Viele Republikaner stören sich schon lange daran, wie soziale Netzwerke wie Facebook oder auch Youtube mit den Beiträgen rechter Nutzer umgehen. Umstrittene Posts würden entweder ganz zensiert oder aber nur wenigen Personen angezeigt, kritisieren sie. Tatsächlich ist es für Aussenstehende schwer nachzuvollziehen, welche Inhalte von den Netzwerken besonders stark weiterverbreitet werden und welche nicht. Das gilt allerdings auch für eine Plattform wie X, die unter Elon Musk konservativen Stimmen deutlich mehr Platz gibt.
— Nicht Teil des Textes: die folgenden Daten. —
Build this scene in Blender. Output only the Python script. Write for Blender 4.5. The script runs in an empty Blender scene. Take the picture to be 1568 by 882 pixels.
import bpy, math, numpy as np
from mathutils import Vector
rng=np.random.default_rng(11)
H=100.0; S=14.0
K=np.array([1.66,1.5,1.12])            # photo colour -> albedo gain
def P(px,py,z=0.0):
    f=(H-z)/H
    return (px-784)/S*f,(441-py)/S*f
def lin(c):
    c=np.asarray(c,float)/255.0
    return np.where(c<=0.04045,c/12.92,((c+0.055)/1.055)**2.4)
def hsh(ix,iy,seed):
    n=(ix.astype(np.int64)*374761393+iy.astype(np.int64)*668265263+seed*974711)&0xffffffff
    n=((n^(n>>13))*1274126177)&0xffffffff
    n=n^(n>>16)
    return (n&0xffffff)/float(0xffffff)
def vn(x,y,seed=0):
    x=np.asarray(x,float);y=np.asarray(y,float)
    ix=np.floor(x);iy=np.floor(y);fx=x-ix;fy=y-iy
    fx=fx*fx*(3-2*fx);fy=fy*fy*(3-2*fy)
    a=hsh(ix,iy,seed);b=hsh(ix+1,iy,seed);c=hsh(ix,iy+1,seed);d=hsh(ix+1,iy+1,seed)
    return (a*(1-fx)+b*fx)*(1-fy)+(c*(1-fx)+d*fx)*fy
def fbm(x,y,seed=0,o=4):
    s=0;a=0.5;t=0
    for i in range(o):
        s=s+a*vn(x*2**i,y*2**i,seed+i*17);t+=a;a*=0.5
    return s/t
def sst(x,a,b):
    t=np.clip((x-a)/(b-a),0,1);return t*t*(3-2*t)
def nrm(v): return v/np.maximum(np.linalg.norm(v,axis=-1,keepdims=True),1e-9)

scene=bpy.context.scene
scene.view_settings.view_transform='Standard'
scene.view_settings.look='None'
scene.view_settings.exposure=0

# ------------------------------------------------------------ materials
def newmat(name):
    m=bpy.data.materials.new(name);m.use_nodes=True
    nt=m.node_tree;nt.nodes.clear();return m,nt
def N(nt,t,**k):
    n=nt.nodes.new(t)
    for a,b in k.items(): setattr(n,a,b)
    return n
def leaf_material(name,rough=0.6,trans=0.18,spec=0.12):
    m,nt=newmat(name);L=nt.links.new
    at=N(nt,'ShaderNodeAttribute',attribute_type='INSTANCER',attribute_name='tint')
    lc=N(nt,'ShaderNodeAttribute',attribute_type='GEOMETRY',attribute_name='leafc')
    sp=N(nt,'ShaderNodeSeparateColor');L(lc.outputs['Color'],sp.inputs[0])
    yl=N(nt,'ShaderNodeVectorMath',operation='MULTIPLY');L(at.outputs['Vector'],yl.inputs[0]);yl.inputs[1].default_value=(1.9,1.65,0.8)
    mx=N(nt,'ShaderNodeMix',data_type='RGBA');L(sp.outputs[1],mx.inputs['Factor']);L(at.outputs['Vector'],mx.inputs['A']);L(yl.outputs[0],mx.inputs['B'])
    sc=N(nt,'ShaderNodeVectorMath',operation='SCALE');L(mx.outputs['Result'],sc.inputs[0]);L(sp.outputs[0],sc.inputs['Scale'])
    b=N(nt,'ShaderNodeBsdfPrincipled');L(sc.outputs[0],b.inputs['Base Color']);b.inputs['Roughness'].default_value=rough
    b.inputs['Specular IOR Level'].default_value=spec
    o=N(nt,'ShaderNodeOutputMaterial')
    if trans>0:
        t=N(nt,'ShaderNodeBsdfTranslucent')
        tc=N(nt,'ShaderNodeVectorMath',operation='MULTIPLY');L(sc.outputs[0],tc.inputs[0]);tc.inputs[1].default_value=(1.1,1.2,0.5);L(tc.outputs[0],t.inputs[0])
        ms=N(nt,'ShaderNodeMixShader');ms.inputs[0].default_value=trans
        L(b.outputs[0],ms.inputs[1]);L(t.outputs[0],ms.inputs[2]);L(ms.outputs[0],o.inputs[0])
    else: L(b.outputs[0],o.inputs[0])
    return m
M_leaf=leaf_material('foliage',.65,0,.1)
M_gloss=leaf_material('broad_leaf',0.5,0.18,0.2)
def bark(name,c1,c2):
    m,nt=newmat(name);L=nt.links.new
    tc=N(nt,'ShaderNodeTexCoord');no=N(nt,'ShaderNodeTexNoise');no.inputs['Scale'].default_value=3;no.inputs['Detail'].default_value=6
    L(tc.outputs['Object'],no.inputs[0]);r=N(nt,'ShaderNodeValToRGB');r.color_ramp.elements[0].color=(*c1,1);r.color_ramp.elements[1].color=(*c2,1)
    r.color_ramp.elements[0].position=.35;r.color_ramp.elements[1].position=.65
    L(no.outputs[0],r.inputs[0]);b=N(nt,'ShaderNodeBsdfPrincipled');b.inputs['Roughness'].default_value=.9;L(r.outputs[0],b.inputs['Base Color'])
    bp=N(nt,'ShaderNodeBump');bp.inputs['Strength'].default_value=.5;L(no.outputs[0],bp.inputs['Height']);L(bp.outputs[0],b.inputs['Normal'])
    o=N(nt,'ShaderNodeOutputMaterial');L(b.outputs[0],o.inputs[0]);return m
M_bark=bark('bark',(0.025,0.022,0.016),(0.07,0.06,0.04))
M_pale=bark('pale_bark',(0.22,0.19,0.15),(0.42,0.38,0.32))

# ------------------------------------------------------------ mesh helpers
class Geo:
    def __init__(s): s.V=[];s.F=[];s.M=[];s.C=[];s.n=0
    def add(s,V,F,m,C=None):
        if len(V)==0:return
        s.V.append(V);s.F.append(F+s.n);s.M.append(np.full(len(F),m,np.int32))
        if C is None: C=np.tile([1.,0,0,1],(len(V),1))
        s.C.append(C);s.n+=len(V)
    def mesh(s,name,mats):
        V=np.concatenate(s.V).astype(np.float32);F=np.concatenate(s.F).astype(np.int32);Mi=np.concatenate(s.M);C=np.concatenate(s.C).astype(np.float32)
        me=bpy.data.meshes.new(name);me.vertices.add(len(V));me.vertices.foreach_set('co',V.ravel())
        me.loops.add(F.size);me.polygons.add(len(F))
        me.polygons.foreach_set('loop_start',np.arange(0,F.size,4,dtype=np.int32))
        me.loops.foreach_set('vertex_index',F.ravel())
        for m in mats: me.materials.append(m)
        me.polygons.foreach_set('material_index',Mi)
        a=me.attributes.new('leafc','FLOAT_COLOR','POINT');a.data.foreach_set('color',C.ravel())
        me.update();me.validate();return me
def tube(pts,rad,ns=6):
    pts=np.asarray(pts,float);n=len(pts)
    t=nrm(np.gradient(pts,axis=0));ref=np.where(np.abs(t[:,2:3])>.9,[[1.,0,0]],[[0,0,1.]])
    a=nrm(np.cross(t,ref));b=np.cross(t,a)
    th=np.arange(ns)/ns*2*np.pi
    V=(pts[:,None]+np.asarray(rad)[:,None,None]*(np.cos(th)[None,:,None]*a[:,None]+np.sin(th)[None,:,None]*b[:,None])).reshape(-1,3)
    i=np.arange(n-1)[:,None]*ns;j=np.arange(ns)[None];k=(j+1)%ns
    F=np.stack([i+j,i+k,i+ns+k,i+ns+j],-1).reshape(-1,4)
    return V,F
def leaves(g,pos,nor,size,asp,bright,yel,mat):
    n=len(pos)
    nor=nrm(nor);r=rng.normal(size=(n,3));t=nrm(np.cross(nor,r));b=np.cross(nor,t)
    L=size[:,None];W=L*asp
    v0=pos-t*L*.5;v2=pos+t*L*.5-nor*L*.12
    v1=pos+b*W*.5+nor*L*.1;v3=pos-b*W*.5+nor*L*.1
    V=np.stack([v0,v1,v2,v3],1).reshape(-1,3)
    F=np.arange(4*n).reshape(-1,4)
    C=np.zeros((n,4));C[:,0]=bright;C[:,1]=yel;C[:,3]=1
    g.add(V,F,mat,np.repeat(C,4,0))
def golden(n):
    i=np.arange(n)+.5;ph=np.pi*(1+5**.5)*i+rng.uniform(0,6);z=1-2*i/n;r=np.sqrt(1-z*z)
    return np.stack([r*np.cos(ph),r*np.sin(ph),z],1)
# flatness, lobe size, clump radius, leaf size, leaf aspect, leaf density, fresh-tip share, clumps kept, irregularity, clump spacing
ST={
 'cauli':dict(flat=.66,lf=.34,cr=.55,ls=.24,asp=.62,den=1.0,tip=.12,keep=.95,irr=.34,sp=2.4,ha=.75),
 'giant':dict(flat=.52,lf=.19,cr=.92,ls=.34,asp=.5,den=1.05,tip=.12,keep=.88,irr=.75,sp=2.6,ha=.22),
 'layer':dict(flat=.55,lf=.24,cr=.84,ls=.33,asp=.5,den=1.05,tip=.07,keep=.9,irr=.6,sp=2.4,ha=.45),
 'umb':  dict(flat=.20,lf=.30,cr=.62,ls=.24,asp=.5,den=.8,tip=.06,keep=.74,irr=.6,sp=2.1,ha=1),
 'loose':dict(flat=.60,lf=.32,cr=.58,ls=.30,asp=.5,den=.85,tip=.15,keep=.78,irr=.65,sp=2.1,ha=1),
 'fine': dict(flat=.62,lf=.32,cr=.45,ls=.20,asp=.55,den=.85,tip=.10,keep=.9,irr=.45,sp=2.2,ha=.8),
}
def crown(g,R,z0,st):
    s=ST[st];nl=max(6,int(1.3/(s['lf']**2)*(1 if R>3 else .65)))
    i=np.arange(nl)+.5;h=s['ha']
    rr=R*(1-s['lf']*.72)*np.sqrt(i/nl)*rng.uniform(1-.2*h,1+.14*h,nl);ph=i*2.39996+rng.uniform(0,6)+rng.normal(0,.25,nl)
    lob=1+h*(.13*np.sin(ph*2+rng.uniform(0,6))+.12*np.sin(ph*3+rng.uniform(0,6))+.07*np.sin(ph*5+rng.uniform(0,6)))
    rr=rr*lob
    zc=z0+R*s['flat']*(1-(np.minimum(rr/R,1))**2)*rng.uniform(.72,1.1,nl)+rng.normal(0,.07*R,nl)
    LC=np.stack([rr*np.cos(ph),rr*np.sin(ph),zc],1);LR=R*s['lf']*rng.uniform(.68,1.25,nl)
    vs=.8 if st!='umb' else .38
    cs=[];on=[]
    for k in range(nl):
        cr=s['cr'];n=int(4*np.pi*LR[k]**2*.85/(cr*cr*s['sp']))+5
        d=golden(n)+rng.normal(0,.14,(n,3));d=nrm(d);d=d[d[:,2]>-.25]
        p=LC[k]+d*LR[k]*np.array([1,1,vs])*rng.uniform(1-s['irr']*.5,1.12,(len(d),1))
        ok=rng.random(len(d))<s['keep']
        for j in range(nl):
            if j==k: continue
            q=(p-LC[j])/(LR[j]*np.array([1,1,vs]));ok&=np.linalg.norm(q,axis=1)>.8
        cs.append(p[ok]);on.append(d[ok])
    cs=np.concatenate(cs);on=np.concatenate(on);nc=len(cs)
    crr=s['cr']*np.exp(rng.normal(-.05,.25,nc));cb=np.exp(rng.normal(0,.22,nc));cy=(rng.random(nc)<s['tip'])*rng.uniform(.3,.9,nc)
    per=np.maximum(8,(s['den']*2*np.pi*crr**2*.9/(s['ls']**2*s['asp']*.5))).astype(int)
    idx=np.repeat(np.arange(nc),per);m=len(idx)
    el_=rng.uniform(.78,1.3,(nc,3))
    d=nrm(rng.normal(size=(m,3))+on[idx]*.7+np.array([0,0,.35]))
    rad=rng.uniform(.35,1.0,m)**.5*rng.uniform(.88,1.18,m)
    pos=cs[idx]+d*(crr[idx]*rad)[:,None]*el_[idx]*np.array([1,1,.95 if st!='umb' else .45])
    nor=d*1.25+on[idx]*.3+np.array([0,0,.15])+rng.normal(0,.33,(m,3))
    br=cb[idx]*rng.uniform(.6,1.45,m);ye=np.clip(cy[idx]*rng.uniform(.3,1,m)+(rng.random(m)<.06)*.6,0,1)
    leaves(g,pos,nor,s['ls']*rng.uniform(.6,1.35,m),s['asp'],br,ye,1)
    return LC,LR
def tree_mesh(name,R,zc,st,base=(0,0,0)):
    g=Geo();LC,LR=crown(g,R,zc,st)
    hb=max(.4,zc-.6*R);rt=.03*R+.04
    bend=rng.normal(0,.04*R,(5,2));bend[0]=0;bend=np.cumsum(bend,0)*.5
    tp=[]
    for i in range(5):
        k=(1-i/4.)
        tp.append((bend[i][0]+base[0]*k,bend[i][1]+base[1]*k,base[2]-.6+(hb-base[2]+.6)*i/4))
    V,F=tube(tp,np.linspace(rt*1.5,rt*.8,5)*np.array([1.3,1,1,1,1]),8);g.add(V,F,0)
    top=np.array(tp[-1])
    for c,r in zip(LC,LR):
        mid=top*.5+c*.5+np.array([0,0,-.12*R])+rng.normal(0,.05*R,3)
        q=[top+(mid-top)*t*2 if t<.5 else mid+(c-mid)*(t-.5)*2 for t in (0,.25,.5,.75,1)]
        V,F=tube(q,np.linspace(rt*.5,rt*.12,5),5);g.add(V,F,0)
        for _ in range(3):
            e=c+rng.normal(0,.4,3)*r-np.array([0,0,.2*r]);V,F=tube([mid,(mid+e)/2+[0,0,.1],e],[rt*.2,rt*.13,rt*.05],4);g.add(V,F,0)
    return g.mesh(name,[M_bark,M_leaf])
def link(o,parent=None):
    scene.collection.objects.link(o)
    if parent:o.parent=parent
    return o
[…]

Kleine Behörde, grosse Pläne
Im Alleingang können Trump und Carr die FCC nicht revolutionieren. Mit rund 1500 Mitarbeitern ist der Regulator heute ziemlich klein. Zum Vergleich: Die Umweltschutzbehörde EPA hat zehnmal so viele Mitarbeiter. Sollte die FCC neue Aufgaben übernehmen, etwa bei der Aufsicht über soziale Netzwerke, müsste ihr der Kongress erst die finanziellen Mittel dafür gewähren. Und selbstverständlich könnten die Entscheide der Aufsichtsbehörde vor Gericht angefochten werden.
Die Anleger scheinen bisher nicht davon auszugehen, dass die FCC unter neuer Führung den Tech-Riesen wirklich schaden kann. Der Aktienkurs von Meta und von der Google-Mutter Alphabet hat sich am Montag nach Börsenöffnung jedenfalls kaum bewegt.
Die grossen Tech-Unternehmen standen in der Biden-Ära bereits in Konflikt mit Behörden. Allerdings nicht mit der FCC, sondern mit den beiden Wettbewerbsaufsehern: der Federal Trade Commission (FTC) unter der Führung von Lina Khan und der Kartellabteilung des Justizdepartements, die von Jonathan Kanter geleitet wird. Trump wird Khan und Kanter mit Sicherheit ebenfalls ersetzen, hat ihre Nachfolger aber noch nicht bekanntgegeben.
Gemäss übereinstimmenden Medienberichten ist eine Vertraute des gewählten Vizepräsidenten J. D. Vance für die Suche nach einer neuen FTC-Chefin verantwortlich. Vance hat sich in der Vergangenheit wiederholt sehr kritisch zu den Tech-Giganten geäussert. Die Chancen stehen also gut, dass die FTC auch unter der Trump-Administration das Silicon Valley eng im Blick behalten wird.